Extracted data:
⟨

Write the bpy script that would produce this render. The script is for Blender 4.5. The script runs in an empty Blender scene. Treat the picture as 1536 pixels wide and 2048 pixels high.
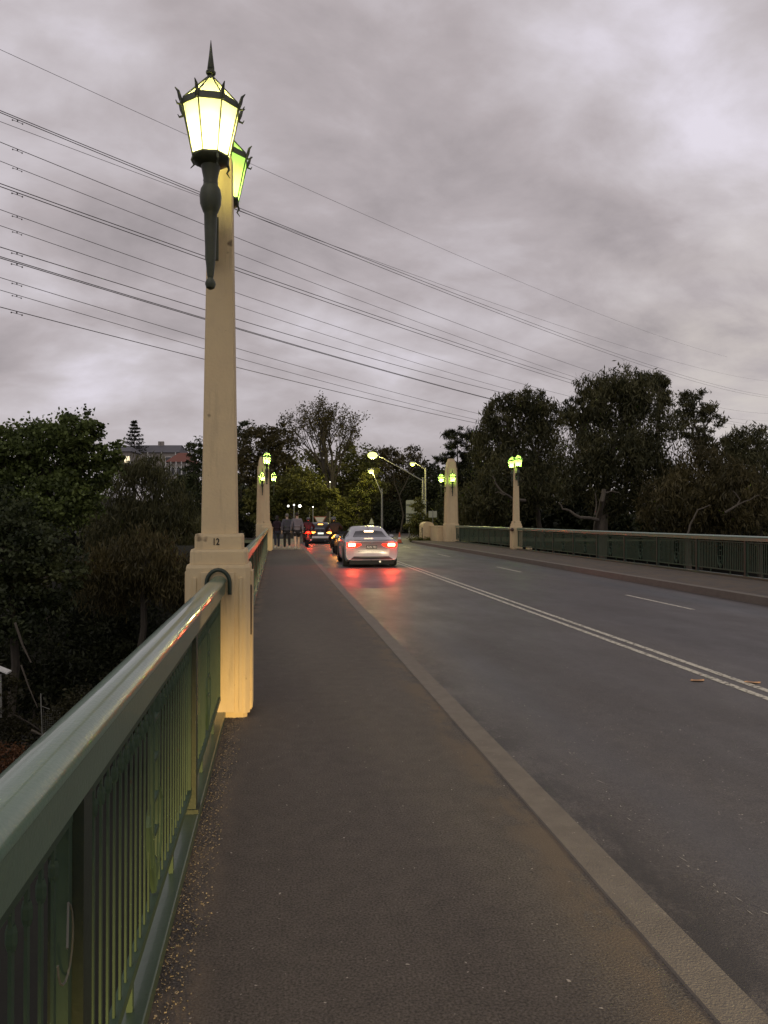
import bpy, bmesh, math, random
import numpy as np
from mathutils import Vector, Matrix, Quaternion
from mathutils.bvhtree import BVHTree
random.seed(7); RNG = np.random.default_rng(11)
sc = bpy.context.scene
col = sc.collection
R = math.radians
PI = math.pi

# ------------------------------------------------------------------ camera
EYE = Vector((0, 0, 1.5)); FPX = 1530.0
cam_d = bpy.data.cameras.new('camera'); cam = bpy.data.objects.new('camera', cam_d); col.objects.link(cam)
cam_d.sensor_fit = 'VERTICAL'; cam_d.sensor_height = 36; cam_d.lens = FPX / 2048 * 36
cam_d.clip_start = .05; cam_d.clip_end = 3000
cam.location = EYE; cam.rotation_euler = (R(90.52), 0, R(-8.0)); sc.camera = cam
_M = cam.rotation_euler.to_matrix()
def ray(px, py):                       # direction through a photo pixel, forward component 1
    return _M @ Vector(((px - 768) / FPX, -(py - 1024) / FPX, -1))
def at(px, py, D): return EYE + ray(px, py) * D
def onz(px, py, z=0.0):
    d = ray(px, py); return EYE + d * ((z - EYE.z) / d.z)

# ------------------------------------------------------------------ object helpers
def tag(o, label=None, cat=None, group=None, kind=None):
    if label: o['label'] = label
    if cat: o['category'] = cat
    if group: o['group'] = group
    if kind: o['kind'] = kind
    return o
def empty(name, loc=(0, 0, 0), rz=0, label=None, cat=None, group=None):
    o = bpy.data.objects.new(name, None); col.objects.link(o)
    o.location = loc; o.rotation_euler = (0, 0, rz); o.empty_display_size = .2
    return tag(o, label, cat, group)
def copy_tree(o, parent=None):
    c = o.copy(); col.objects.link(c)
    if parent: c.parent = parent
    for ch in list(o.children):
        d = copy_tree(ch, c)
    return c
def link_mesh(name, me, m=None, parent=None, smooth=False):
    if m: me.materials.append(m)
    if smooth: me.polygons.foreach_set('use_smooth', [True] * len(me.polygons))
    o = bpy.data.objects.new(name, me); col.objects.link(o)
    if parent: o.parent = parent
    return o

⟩
⟨

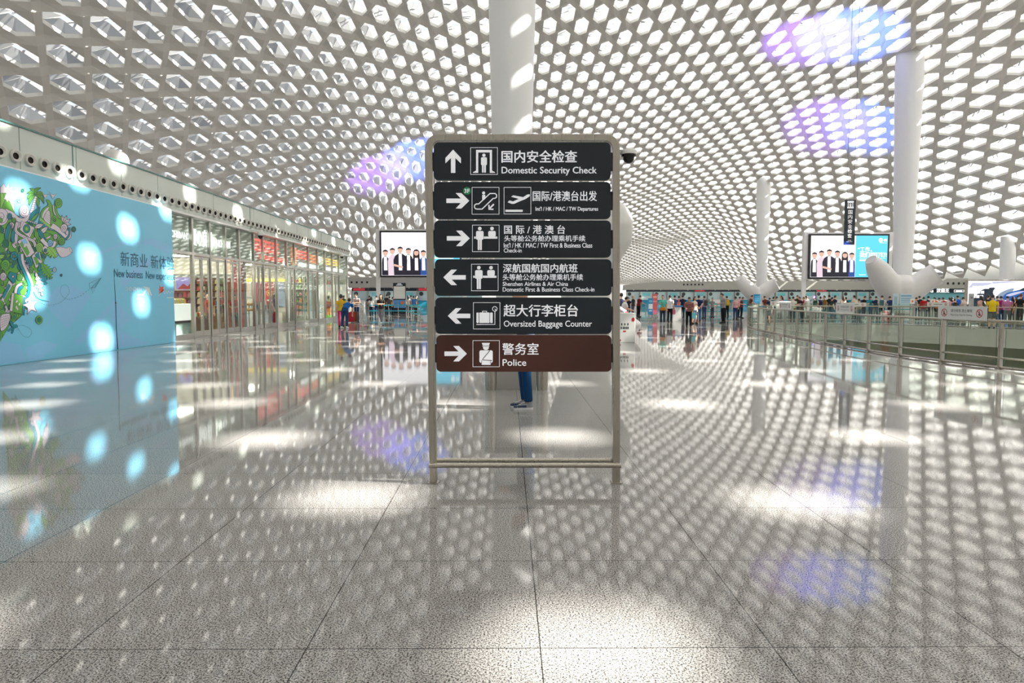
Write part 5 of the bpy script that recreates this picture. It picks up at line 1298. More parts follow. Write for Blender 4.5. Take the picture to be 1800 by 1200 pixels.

⟩

Job:
Copy exactly the stretch of lines from the one containing "Write the bpy" through the one containing "PI = math.pi", both included. Leave out any pictures.

Result of the exercise:
Write the bpy script that would produce this render. The script is for Blender 4.5. The script runs in an empty Blender scene. Treat the picture as 1536 pixels wide and 2048 pixels high.
import bpy, bmesh, math, random
import numpy as np
from mathutils import Vector, Matrix, Quaternion
from mathutils.bvhtree import BVHTree
random.seed(7); RNG = np.random.default_rng(11)
sc = bpy.context.scene
col = sc.collection
R = math.radians
PI = math.pi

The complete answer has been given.